A circa due mesi dalla costituzione del Governo Mussolini il Sottosegretario al Ministero dell'Istruzione Dario Lupi emanò la Circolare del 27 dicembre 1922 con cui sollecitò tutti i Provveditori agli Studi affinché le scolaresche d’Italia si facciano iniziatrici dell’attuazione di una idea nobilissima e pietosa: quella di creare in ogni città, in ogni paese, in ogni borgata, la Strada o il Parco della Rimembranza. Per ogni caduto nella grande guerra, dovrà essere piantato un albero[10]. Il Ministero dell'istruzione dispose apposite norme sugli aspetti formali e procedurali necessari per la realizzazione [11].
I parchi e i viali della Rimembranza furono realizzazioni che goderono di un’autentica e vasta popolarità in tutta Italia. Il parco veniva ricavato in uno spazio non edificato, all’interno o immediatamente al di fuori del perimetro urbano, anche in prossimità di chiese parrocchiali o di cappelle votive. Di norma era recintato, con una siepe o con una cancellata metallica. Al centro poteva essere collocato un monumento, consistente in un’opera scultorea o in una stele. Il viale, invece, veniva realizzato posizionando gli alberi ai bordi di una strada esistente o di recente costruzione. Nei centri più piccoli poteva coincidere con la via principale o con la strada che dalla chiesa conduceva al cimitero[12].
I parchi e i viali della Rimembranza assicuravano una dimensione pubblica alla commemorazione dei Caduti, che veniva proposta all’interno degli spazi urbani, laddove si svolgeva la quotidianità della vita sociale [13]. Questi luoghi della memoria sono spazi sociali che furono pensati e realizzati in funzione dei rituali commemorativi, proposti come traduzione materiale del ricordo istituzionalizzato legato alla guerra, volto a identificare i tratti preziosi, fondativi, identitari ed esemplari, come il sacrificio dei caduti. Tuttavia, rappresentarono anche il punto d’incontro fra la memoria pubblica e quella individuale dei reduci, dei familiari dei caduti e, più in generale, di tutti coloro che contribuirono alla vittoria in termini di sacrifici materiali ed affettivi[14].
Tuttavia, proprio per avocare al nuovo governo fascista il merito della creazione dei parchi e dei viali della Rimembranza, il Sottosegretario Dario Lupi, con lettera circolare ai Regi Provveditori del 13 febbraio 1923, dispose di dedicare alberi votivi anche alla memoria dei martiri del fascismo, equiparando di fatto i Caduti della Grande Guerra ai fascisti morti negli scontri degli anni precedenti, poiché la fede che condusse al sacrificio i martiri del Fascismo è la fede stessa che circonfuse di gloria l'olocausto santo dei caduti in guerra[15].

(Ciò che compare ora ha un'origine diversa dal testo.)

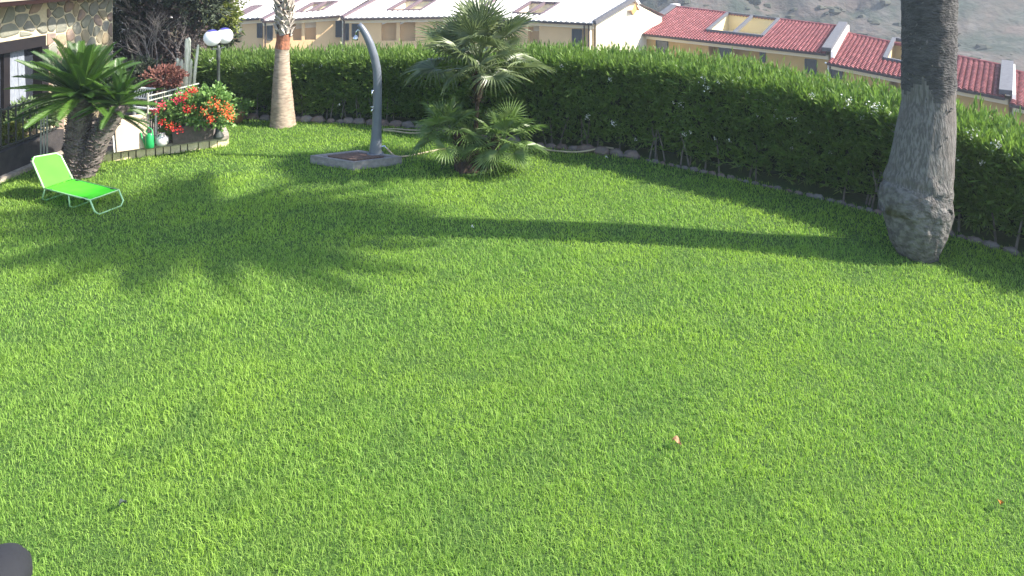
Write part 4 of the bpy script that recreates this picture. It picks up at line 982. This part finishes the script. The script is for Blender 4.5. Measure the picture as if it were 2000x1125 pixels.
def backside(t, E, matn, roofm, wid=9, bottom=-10.5):
    E0, E1, R0, R1 = E; B0 = R0+(R0-E0); B1 = R1+(R1-E1); B0.z = E0.z; B1.z = E1.z
    q = MB(); q.add([R0, R1, B1, B0], [(0,1,2,3)]); q.build('rear_roof', M[roofm], t)
    q = MB()
    for a, r, c in ((E0, R0, B0), (E1, R1, B1)):
        k = (c-a)*.06; k.z = 0; m = (R1-R0).normalized()*(.12 if a is E0 else -.12)
        q.add([a+k+m-Vector((0,0,.1)), r+m-Vector((0,0,.12)), c-k+m-Vector((0,0,.1)), Vector(((c-k+m).x,(c-k+m).y,bottom)), Vector(((a+k+m).x,(a+k+m).y,bottom))], [(0,1,2,3,4)])
    q.build('gable', M[matn], t)
    return B0, B1
glare_houses = [
 ('terrace house with roof whitened by sun glare, farthest left, half behind the yellow green tree', [at(300,50,53), at(508,36,51), at(400,0,58), at(590,-6,56)], [(452,472,80)], [(503,44,512,73)], [], (455,34,512,13), []),
 ('terrace house with roof whitened by sun glare, behind the pale slender palm', [at(512,42,50), at(665,31,51.5), at(600,-6,55), at(745,-16,57)], [(572,589,77),(595,617,76)], [(522,50,532,78),(656,41,667,72)], [(518,46,95,'gutter')], (578,26,661,4), [(574,590,46)]),
 ('terrace house with roof whitened by sun glare, behind the shower head', [at(668,37,50.5), at(915,33,51.5), at(752,-8,56), at(975,-10,57)], [(745,774,77),(781,811,78)], [(688,47,700,72),(675,46,681,78)], [(672,42,90,'gutter')], (757,22,855,1), [(746,772,48),(782,800,48)]),
 ('end house with roof whitened by sun glare and a bright white gable wall, right of the fan palm', [at(915,35,50.6), at(1157,47,47.2), at(985,-9,56), at(1235,0,50.5)], [(1031,1053,84)], [(1118,57,1136,92)], [(1141,50,95,'gutter')], (1003,27,1093,8), []),
]
def hole_uv(E, h):
    x0, y0_, x1, y1_ = h; xm = (x1-x0)*.18
    a = invuv(E, x0+xm, y0_); c = invuv(E, x1-(x1-x0)*.08, y1_); a2 = invuv(E, x0, y0_)
    return ((a2[0], a2[1]), (max(c[0], a2[0]+.1), max(c[1], a2[1]+.1)))
for i, (lab, E, strips, wins, pipes, hole, slopes) in enumerate(glare_houses):
    t = thing('terrace_house', lab, 'house', Vector((*((E[0]+E[1])/2).xy, -10.5)), 'terrace houses with sun glare on their roofs')
    u0, v0 = invuv(E, hole[0], hole[1]); u1, v1 = invuv(E, hole[2], hole[3])
    roof(t, E, .42, 'glarewhite', ((min(u0,u1-.05), v0), (u1, max(v1, v0+.15))), 'cream', 'purple', rows=14)
    wallrow(t, E, 'peach', strips, windows=wins, pipes=pipes, slopes=slopes)
    B = backside(t, E, 'cream', 'glarewhite')
    verge(t, E[0], E[2], .35, .25, 'purple')
    if i == 3:
        E0, E1, R0, R1 = E
        far = at(1266,42,54.5)
        verge(t, E1+Vector((.15,0,0)), R1+Vector((.15,0,0)), .3, .3, 'rooflead'); verge(t, R1+Vector((.15,0,0)), far, .3, .3, 'white')
        c0 = E1+Vector((-.15,.3,-.1)); c1 = R1+Vector((.0,.2,-.15)); c2_ = far+Vector((-.35,0,-.25))
        q = MB(); q.add([Vector((c0.x,c0.y,-10.5)), Vector((c2_.x,c2_.y,-10.5)), c2_, c1, c0], [(0,1,2,3,4)]); q.build('gable_wall', M['cream'], t)
        q = MB(); q.add([c1+Vector((.15,-.6,-.05)), c2_+Vector((.3,-.6,.05)), c2_+Vector((-.35,-.62,-.4)), c1+Vector((-.15,-.62,-.75))], [(0,1,2,3)]); q.build('eave_underside', M['soffito'], t)
        q = MB(); q.tube([Vector((c0.x-.1,c0.y-.1,E1.z)), Vector((c0.x-.1,c0.y-.1,-10.5))], .05, 8); q.build('downpipe', M['gutter'], t)
reds = [
 ('red tiled house with a double yellow roof terrace, right of the white gable', [at(1245,66,52), at(1612,106,40.7), at(1316,14,57), at(1645,54,46)], [(1384,1402,120),(1430,1490,122)], [(1282,79,1304,105),(1404,88,1428,118),(1573,115,1594,142),(1485,96,1494,120)], [], (1382,62,1521,40), True),
 ('red tiled house with a small yellow roof terrace, left part behind the thick palm', [at(1616,124,40), at(1962,192,32.5), at(1652,66,45.5), at(1966,132,37.5)], [(1735,1755,175)], [(1622,131,1645,150)], [(1618,126,160,'white')], (1728,118,1800,86), False),
 ('red tiled house cut by the right edge of the picture', [at(1972,204,32), at(2150,245,29), at(1976,140,37), at(2165,180,33.5)], [], [], [], None, False)]
for i, (lab, E, strips, wins, pipes, hole, dv) in enumerate(reds):
    t = thing('terrace_house', lab, 'house', Vector((*((E[0]+E[1])/2).xy, -10.5)), 'red tiled terrace houses')
    hu = None
    if hole:
        u0, v0 = invuv(E, hole[0], hole[1]); u1, v1 = invuv(E, hole[2], hole[3]); v0 -= .0; hu = ((u0, min(v0, v1-.3)), (u1, max(v1, v0+.3)))
        print('hole', hu)
    roof(t, E, .27, 'roofred', hu, 'yellow', 'rooflead', rows=24, divide=dv, lip=.12)
    wallrow(t, E, 'ochre', strips, windows=wins, pipes=pipes)
    backside(t, E, 'ochre', 'roofred')
    E0, E1, R0, R1 = E
    if i == 0: verge(t, E0, R0, .55, .3, 'rooflead'); 
    if i < 2:
        o1 = Vector((.1,.05,0)); verge(t, E1+o1, R1+o1, .55, .25, 'rooflead', .3, 'parapet_cap')
        q = MB(); q.hexa([E1+Vector((.3,-.1,-1.2)), E1+Vector((.5,-.1,-1.2)), R1+Vector((.5,0,-1.2)), R1+Vector((.3,0,-1.2)), E1+Vector((.3,-.1,.2)), E1+Vector((.5,-.1,.2)), R1+Vector((.5,0,.2)), R1+Vector((.3,0,.2))]); q.build('parapet', M['white'], t)
    if i == 0:
        c = at(1319,14,57.3); q = MB(); q.box(c-Vector((0,0,.6)), .7, .5, .9, .3); q.build('chimney', M['white'], t)

hz = MB(); hz.hexa([(-450,-40,-14),(450,-40,-14),(450,640,-14),(-450,640,-14),(-450,-40,50),(450,-40,50),(450,640,50),(-450,640,50)])
hm = bpy.data.materials.new('haze'); hm.use_nodes = True; hm.node_tree.nodes.clear()
ho = hm.node_tree.nodes.new('ShaderNodeOutputMaterial'); hv = hm.node_tree.nodes.new('ShaderNodeVolumePrincipled')
hv.inputs['Density'].default_value = .0011; hv.inputs['Color'].default_value = (.80,.88,1,1); hv.inputs['Anisotropy'].default_value = .2
hm.node_tree.links.new(hv.outputs[0], ho.inputs['Volume'])
tag(hz.build('haze', hm, kind='stuff'), 'thin pale afternoon haze in the air over the far hillside', 'haze')

# ------------------------------------------------------------------ small things
def fallen(px, py, m_, s_z, lab, rz):
    p = G(px, py, .045); q = MB(); vs = []
    for i in range(7):
        t = i/6; w_ = s_z*.42*math.sin(math.pi*min(.98, t+.03)); z = .012*math.sin(t*5)+random.uniform(0,.006)
        for sd in (-1, 0, 1): v_ = Matrix.Rotation(rz, 3, 'Z')@Vector(((t-.5)*s_z, sd*w_, z+(.018 if sd else 0))); vs.append(p+v_)
    q.add(vs, [(i*3+k, i*3+3+k, i*3+4+k, i*3+1+k) for i in range(6) for k in range(2)]); o = q.build('fallen_leaf', M[m_], loc=p); tag(o, lab, 'leaf', 'fallen leaves on the lawn')
fallen(1322,865,'deadleaf',.065,'curled tan fallen leaf on the grass in the middle foreground',-.5)
fallen(1955,985,'deadorange',.05,'small orange fallen leaf on the grass at the bottom right',.8)
fallen(240,985,'deadgreen',.05,'dark grey green fallen leaf on the grass at the bottom left',1.1)
fallen(1185,308,'flower',.05,'fallen white blossom on the grass near the hose end',.2)
fallen(923,444,'flower',.03,'tiny white blossom on the grass in the palm shadow',.2)
pc = G(-12, 1130, .0); pc = at(-22, 1150, 3.15); ph = max(.05, pc.z)
o = MB(); o.lathe([(.16,0),(.16,pc.z-.02),(.175,pc.z),(.17,pc.z+.05),(.14,pc.z+.10),(.09,pc.z+.135),(.03,pc.z+.15)], (pc.x, pc.y, 0), 28)
o = o.build('bollard', M['postgrey'], loc=(pc.x, pc.y, 0), smooth=True); tag(o, 'dark grey rounded post top cut by the bottom left corner', 'post')
# cream table corner at the left edge
tcx = at(-50, 401, 8.2); t = thing('side_table', 'cream side table whose rounded edge shows at the left, in front of the lounger', 'table', Vector((tcx.x, 8.2, 0)))
q = MB(); q.lathe([(.24,tcx.z-.05),(.255,tcx.z-.03),(.255,tcx.z),(.24,tcx.z+.01)], (tcx.x, 8.2, 0), 28); q.build('table_top', M['table'], t, smooth=True)
for a in (.6, 2.2, 3.8, 5.4):
    q = MB(); q.tube([Vector((tcx.x+.17*math.cos(a), 8.2+.17*math.sin(a), tcx.z-.04)), Vector((tcx.x+.2*math.cos(a), 8.2+.2*math.sin(a), 0))], .015, 8); q.build('leg', M['table'], t)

I parchi e i viali della Rimembranza riscossero un immediato successo. Alla data del 15 ottobre 1923 si erano costituiti 5735 comitati esecutivi su un totale di 8305 comuni e 1048 fra parchi e viali erano stati inaugurati[16].
Nel dicembre 1923 venne istituita una speciale Guardia d'onore, da costituirsi in ogni comune dove erano presenti parchi o viali della Rimembranza, composta da due alunni per ogni classe delle scuole elementari, medie inferiori e superiori, scelti fra i coloro che avevano ottenuto i migliori rendimenti scolastici, a cui attribuire la custodia ideale dei memoriali. La Guardia d'onore doveva prestare servizio in tutte le manifestazioni in cui venivano commemorati i Caduti e nei giorni degli anniversari dello Statuto Albertino, della dichiarazione di guerra, della vittoria e della marcia su Roma[17].
Nel 1926 tutti i parchi e i viali della Rimembranza, senza distinzione, vennero dichiarati "pubblici monumenti" e quindi sottoposti alle norme di tutela[18].
Dopo la fine della Seconda Guerra Mondiale, la caduta del fascismo e la nascita della Repubblica Italiana, i parchi e i viali della Rimembranza spesso hanno subito un processo di decadenza e di generale disinteresse. Molti sono stati completamente abbandonati e addirittura scomparsi dalla toponomastica cittadina. L'anniversario del centenario della Grande Guerra è stata l'occasione, in molti comuni, di recuperare non solo la memoria, ma anche gli spazi e gli allestimenti arborei dei parchi e dei viali della Rimembranza.[19].
A partire dal 1914, in Germania erano stati creati i “boschi degli eroi”, in tedesco Heldenhain. Al posto di un monumento ai caduti tradizionale, l'idea era quella di realizzare un luogo chiuso e recintato, un surrogato del cimitero di guerra, ma privo di sepolture, dove gli alberi occupavano lo spazio delle tombe. In questo modo veniva meno la materializzazione della morte determinata dalla fredda lastra di pietra, sostituita da una forma di vita – gli alberi – con carattere di eternità e sublimazione, simbolo della vitalità dell’individuo e della comunità, pur nella tragedia del sacrificio e del lutto. Anche a Vienna e nelle città austriache sorsero i boschi degli eroi, così come in Francia furono realizzati i jardins funèbres, mentre in ambito britannico furono preferite le stones of remembrance.[20]